Lt. Gov. Nancy Dahlstrom has rejected a proposed legislative term-limits ballot measure, citing a Department of Law legal analysis that found the measure was likely unconstitutional.
“The precedent set by the Alaska Supreme Court establishes that legislative term limits violate the Alaska Constitution,” she wrote in a Wednesday letter directed to the sponsors of the measure.
As written, the proposed ballot measure would have limited state legislators to no more than 12 consecutive years in office and no more than 20 years in total.
“I’m unhappy about it,” said Elijah Verhagen of Nenana. He cosponsored the measure with Heath Smith of Homer and Trevor Shaw of Ketchikan.
“To say that it would be unconstitutional, in my opinion, is a cop-out,” Verhagen said.
State attorneys also found technical flaws with the petition used to propose the measure, noting that proposers’ documents lacked legally required language.
Smith said that problem could be fixed, leaving the legal determination as the main challenge.
Proponents could challenge the state’s determination, but without a challenge, the term limits measure will not advance to the signature-gathering stage and will not appear before voters next year.
Various groups attempted in the 1990s to impose term limits on state legislators and Alaska’s members of Congress, but each was ruled unconstitutional.
In 1994, the Alaska Supreme Court ruled that because the Alaska Constitution sets the qualifications for legislative office, and because the Constitution does not set term limits for legislators, “the only way that term limits might be imposed would be a constitutional amendment.”
Verhagen and Smith said they don’t agree with that interpretation.

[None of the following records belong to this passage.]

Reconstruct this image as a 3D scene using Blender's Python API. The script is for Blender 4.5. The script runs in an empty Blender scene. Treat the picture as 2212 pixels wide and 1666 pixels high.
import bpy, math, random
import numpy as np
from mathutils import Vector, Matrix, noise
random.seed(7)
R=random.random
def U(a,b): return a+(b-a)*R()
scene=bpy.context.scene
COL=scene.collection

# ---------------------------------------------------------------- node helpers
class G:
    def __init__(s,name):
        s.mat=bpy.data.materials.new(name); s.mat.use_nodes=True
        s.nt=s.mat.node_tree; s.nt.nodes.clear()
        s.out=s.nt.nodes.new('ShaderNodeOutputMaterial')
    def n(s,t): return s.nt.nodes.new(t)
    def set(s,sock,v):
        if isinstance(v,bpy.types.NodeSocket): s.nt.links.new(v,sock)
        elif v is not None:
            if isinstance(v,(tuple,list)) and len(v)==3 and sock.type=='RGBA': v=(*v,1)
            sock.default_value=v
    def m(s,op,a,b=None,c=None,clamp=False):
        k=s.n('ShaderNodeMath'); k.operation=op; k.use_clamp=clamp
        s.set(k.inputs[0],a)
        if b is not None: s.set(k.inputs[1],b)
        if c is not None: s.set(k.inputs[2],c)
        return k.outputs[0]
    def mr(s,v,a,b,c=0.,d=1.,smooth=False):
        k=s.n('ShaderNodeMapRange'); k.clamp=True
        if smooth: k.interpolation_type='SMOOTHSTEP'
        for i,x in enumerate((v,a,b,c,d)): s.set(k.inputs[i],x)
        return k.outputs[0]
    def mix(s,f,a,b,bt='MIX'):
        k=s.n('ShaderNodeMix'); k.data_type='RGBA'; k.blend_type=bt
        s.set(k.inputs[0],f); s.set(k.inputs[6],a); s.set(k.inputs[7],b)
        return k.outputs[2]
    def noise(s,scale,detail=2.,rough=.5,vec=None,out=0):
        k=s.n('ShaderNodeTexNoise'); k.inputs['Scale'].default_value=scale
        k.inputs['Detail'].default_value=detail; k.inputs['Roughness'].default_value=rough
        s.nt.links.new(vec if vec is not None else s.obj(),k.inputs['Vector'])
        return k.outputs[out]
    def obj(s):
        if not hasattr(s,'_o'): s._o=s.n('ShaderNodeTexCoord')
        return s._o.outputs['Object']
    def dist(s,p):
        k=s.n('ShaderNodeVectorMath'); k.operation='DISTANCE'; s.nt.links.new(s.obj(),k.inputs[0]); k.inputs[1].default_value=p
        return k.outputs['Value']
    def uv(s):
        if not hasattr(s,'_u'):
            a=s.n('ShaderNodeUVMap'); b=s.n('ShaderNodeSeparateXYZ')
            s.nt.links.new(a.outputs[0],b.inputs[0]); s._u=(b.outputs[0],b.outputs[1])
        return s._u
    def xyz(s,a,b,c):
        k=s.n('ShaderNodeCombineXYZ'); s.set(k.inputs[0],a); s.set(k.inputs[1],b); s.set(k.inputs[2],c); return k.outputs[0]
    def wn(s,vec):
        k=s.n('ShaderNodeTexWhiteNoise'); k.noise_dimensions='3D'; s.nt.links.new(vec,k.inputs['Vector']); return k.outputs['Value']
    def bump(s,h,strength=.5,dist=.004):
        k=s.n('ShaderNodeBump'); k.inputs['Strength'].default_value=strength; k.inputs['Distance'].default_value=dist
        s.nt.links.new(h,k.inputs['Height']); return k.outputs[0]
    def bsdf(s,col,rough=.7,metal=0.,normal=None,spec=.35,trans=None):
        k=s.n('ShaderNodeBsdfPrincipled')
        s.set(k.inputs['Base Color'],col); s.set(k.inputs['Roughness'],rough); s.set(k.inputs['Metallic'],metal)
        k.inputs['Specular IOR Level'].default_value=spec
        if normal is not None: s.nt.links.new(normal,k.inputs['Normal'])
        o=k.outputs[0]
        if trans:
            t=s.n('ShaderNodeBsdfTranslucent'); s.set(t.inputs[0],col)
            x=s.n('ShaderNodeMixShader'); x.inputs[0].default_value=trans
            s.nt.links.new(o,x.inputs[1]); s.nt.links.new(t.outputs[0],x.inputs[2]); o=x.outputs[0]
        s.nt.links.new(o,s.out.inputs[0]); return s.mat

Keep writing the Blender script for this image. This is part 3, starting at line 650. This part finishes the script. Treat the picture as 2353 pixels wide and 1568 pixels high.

Article 1, Section 2, of the Alaska Constitution states that “all political power is inherent in the people,” Smith said.
“I think that should override every other consideration,” he said, and based on that principle, he believes that Alaska voters should be allowed the chance to decide term limits.
Smith said he was “discouraged” by the lieutenant governor’s decision and that the sponsors have begun considering whether to challenge that decision in court.
“We’ll see, but we’re not going to give up,” he said.
An alternative approach could involve the Alaska Legislature, he suggested. Lawmakers could advance a constitutional amendment that allows term limits to be imposed by law, he said.
“They don’t have to actually put in there that term limits exist,” Smith said. “They just need to provide the court some kind of assurance that it’s OK to let the people decide if they want to have their legislators have term limits.”
With the term limits measure disallowed, four other ballot measures remain in contention for next year’s elections.
One measure, repealing the state’s ranked choice voting system, has already passed legal muster and is in the signature-gathering stage.
Three other proposed measures are still being examined by the Department of Law, with review deadlines set for Sept. 3. One measure would increase the state’s minimum wage and mandate sick leave. Another would prohibit the state from spending public funds on partisan political primary elections. The third measure would reimpose financial limits on campaign contributions.